Working data:
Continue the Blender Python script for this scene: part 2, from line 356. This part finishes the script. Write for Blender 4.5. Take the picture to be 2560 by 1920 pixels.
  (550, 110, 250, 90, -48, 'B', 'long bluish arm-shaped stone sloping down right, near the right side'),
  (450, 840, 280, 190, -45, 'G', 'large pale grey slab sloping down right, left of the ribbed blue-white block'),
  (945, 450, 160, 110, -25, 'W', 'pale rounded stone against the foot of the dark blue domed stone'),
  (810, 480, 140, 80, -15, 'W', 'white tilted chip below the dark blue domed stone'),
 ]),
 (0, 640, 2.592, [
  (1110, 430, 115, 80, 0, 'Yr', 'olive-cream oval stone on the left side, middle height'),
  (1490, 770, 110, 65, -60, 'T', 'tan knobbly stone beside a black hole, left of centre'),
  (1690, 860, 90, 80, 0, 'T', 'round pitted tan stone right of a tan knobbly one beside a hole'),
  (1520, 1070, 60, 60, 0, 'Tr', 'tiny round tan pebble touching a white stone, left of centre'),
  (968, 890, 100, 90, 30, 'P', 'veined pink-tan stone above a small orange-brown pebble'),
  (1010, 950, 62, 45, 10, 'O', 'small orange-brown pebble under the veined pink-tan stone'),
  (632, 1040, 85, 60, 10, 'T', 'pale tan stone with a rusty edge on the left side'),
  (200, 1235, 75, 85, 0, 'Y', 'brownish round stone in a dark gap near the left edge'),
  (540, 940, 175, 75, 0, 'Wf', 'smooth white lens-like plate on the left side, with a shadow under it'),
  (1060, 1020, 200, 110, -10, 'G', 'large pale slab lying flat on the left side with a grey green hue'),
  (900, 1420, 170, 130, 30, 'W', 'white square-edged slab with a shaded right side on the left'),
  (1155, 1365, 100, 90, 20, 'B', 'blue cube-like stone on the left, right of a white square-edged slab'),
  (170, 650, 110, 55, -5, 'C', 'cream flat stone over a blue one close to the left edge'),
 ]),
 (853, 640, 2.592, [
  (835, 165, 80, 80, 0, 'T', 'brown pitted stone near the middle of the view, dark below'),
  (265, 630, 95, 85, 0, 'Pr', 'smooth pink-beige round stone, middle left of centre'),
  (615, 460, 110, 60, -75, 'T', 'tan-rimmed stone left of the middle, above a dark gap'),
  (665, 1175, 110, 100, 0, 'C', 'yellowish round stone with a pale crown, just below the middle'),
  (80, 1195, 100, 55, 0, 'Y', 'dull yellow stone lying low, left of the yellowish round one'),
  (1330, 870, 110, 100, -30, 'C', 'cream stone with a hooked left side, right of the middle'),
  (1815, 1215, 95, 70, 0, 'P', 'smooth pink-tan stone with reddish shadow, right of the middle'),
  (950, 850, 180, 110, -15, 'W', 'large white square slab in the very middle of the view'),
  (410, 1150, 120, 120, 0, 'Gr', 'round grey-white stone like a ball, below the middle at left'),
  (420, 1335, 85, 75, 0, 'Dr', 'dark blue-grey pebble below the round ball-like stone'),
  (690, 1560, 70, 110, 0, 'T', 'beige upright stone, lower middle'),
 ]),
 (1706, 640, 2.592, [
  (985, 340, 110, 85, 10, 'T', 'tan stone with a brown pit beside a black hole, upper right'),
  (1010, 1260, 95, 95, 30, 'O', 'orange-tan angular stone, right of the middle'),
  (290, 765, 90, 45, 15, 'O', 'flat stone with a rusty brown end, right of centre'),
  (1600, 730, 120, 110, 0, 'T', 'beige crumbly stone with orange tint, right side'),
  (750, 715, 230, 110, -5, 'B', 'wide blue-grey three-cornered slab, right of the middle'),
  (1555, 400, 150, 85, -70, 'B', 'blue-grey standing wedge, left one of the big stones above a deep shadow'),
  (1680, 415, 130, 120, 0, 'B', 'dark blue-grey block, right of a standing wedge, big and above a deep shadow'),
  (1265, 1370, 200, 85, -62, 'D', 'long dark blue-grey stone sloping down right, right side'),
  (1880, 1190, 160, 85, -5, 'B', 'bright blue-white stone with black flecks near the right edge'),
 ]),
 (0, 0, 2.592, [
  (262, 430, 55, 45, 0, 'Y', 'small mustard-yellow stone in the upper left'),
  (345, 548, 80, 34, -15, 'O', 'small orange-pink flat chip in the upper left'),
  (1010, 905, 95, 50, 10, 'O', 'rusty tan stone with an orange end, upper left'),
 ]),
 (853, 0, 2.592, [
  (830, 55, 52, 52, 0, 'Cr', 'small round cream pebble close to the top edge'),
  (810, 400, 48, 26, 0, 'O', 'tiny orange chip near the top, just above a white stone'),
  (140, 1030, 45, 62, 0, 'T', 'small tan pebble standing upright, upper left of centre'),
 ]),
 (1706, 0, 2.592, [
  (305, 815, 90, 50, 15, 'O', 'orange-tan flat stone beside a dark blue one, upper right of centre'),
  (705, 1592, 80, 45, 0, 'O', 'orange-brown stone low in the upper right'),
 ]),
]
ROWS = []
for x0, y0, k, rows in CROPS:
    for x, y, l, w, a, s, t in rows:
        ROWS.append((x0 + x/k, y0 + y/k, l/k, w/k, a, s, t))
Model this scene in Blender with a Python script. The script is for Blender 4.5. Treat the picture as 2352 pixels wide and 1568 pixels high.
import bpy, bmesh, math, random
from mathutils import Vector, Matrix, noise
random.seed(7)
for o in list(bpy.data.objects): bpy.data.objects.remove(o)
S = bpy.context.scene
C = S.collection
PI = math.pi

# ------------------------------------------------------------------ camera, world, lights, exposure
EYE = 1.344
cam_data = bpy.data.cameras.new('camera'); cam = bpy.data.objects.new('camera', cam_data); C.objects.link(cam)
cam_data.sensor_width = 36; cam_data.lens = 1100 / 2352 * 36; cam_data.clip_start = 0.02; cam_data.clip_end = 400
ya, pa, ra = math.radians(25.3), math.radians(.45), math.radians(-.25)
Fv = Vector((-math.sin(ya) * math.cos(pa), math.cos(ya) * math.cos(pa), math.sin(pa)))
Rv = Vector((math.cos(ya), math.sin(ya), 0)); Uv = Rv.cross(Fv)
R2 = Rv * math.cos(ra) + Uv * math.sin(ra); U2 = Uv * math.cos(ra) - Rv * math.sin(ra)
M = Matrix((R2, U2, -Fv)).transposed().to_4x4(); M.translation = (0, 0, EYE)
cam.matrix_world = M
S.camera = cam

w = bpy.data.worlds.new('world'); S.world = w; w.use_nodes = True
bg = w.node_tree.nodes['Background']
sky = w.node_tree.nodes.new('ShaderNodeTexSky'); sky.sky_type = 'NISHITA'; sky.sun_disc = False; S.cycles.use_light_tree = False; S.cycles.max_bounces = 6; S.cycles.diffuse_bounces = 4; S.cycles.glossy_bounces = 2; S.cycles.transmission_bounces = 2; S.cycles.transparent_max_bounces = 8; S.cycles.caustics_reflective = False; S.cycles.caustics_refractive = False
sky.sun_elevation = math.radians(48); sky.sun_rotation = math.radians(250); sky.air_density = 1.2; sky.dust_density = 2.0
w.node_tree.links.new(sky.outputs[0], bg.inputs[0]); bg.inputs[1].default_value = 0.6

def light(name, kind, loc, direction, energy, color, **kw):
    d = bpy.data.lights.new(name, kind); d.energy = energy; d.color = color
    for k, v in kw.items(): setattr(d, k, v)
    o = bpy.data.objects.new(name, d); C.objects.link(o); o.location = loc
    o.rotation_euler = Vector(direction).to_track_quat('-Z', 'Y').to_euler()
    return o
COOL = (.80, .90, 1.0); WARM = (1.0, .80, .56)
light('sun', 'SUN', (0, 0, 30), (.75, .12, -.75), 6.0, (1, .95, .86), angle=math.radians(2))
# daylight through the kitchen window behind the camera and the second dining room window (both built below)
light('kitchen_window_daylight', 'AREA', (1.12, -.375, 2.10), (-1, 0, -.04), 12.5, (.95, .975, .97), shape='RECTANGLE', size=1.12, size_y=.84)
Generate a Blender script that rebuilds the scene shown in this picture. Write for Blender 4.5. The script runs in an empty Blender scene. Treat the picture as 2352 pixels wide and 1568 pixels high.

Requirement:
Within the listing above, give again exactly every line from the line with "Model this scene" through the line with "PI = math.pi", both included, and no other line.

In response:
Model this scene in Blender with a Python script. The script is for Blender 4.5. Treat the picture as 2352 pixels wide and 1568 pixels high.
import bpy, bmesh, math, random
from mathutils import Vector, Matrix, noise
random.seed(7)
for o in list(bpy.data.objects): bpy.data.objects.remove(o)
S = bpy.context.scene
C = S.collection
PI = math.pi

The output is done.